[Livre de spoilers]
Henry é um rapaz que vê o seu pai morto a tiro por um dono de escravos enquanto um tresloucado homem santo, de valores e não de aspecto, o tenta salvar das garras da escravidão. O problema é que o desvairado pregador acha que o nome da criança é Henrietta (Joshua Caleb Johnson) e dá-lhe um vestido em compensação pela perda do progenitor.
Reduzir The Good Lord Bird a uma descrição assim é menosprezar o caos que sua para o ecrã e o enche de podridão na cara e limpeza na alma. Caos que o mais cético pode achar aborrecido por a história nos levar às origens de uma América a braços com uma guerra civil de ideais. Esta presunção cai num argumento desvairado, num leque de personagens “estereotipadamente” variadas e, principalmente, num Ethan Hawke completamente fora do compasso. Estes guias não deixam que haja nem acalmia nem sono, pois este piloto não deixa respirar nem se preocupa em ambientar-nos sobre o que está a acontecer. Não há mãos estendidas nem sarça ardente para iluminar o mais desatento ou impaciente. Percebemos ao ritmo a que ‘o’ jovem Henrietta se apercebe do ninho de vespas em que caiu e das aves raras que guiarão o seu destino, através de uma narração que nunca ultrapassa as suas boas-vindas.
Oremos, portanto, a São Hawke. Pois o frade é um ator que merece poucos elogios para lá dos já pregados. É um santo a que já se conhece os louvores e cujas missas há muito nos invadem os olhos. Mas o que tão devoto padre faz em The Good Lord Bird só pode ser descrito como um sermão de fazer o que raio lhe vai na abadia. A série tem a sua mão na criação, tem a sua mão nas escrituras e tem seu total aval no que toca ao testamento de que esta é uma história de loucura. Seus motivos e origens são desconhecidos, seu fio de pensamento é impercetível, o porquê da fidelidade dos seus homens em seguir tão errático evangelista é oculto, mas o seu dogma é só um: apontar o Norte na moral e libertar todas as crianças de Deus chocalhadas pela tirania da escravatura a Sul… e nem o Diabo, nem o seu próximo, armado até aos dentes, o vão impedir.
No final desta hora não temos muitas respostas quanto ao destino deste deambulante pregador de causa justa. Sabe-se o seu juízo final desde a primeira cena, mas lembrem-se que estamos a lidar com a loucura e esta nunca é certa quando os olhos se fecham. A história começa com uma frase que se não descreve o que raio me passou pelas vistas, não sei o que o fará: “Tudo isto é verdade. Quase tudo aconteceu.”
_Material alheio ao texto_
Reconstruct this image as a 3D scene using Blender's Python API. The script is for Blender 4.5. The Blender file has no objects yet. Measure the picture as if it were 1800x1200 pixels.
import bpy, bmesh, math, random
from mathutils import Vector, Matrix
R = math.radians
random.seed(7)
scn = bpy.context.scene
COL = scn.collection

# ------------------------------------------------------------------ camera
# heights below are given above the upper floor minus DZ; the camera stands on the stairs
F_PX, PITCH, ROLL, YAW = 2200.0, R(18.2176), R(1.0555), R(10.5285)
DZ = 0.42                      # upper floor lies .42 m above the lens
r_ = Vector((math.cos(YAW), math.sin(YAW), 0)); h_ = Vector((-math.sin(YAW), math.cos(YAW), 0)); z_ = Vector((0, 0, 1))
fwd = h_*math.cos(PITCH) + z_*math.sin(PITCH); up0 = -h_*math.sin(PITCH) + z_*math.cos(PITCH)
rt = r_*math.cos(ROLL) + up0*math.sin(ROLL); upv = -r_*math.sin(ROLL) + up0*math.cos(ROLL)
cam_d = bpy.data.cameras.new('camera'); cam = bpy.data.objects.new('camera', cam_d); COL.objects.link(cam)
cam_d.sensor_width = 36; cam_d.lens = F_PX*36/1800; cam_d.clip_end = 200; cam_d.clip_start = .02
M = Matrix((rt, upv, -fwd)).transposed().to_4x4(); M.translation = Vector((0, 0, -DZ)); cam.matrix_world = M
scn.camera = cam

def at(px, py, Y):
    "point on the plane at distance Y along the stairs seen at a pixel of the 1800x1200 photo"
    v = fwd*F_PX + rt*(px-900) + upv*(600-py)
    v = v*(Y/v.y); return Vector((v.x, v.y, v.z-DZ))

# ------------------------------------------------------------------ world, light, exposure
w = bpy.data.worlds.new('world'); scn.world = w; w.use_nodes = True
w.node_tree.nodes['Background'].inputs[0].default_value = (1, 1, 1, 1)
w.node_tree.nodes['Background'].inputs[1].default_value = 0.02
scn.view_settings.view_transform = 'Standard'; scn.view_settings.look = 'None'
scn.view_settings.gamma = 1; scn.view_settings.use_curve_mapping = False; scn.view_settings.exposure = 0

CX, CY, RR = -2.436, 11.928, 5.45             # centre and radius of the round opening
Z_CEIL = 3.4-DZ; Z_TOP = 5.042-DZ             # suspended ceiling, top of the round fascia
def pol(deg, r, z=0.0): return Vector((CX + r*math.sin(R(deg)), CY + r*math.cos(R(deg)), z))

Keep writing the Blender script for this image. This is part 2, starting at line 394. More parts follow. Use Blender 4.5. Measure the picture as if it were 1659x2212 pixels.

O que é certo é que este é um testamento que vale a pena acompanhar, pois as suas lições, para além de justas, são de qualidade acima da média e poucos pregam assim na televisão atual. Este primeiro versículo nem sequer conta ainda com Daveed Diggs, um favorito meu desde que Hamilton soou no palco da Disney e que de certeza elevará ainda mais a luz do elenco. Em comparação de sonoridade da série, ocorre-me outro profeta e outra religião, Django Unchained, de D. Quentin Tarantino, mas as comparações são breves e nunca a palavra “cópia” deve ser proferida. Esta luz brilha por mérito próprio. The Good Lord Bird deixa-nos um bom presságio que só a mão do Mal poderá levar a mau porto. Eu estarei aqui para ouvir a palavra do senhor Hawke, espero que vocês também.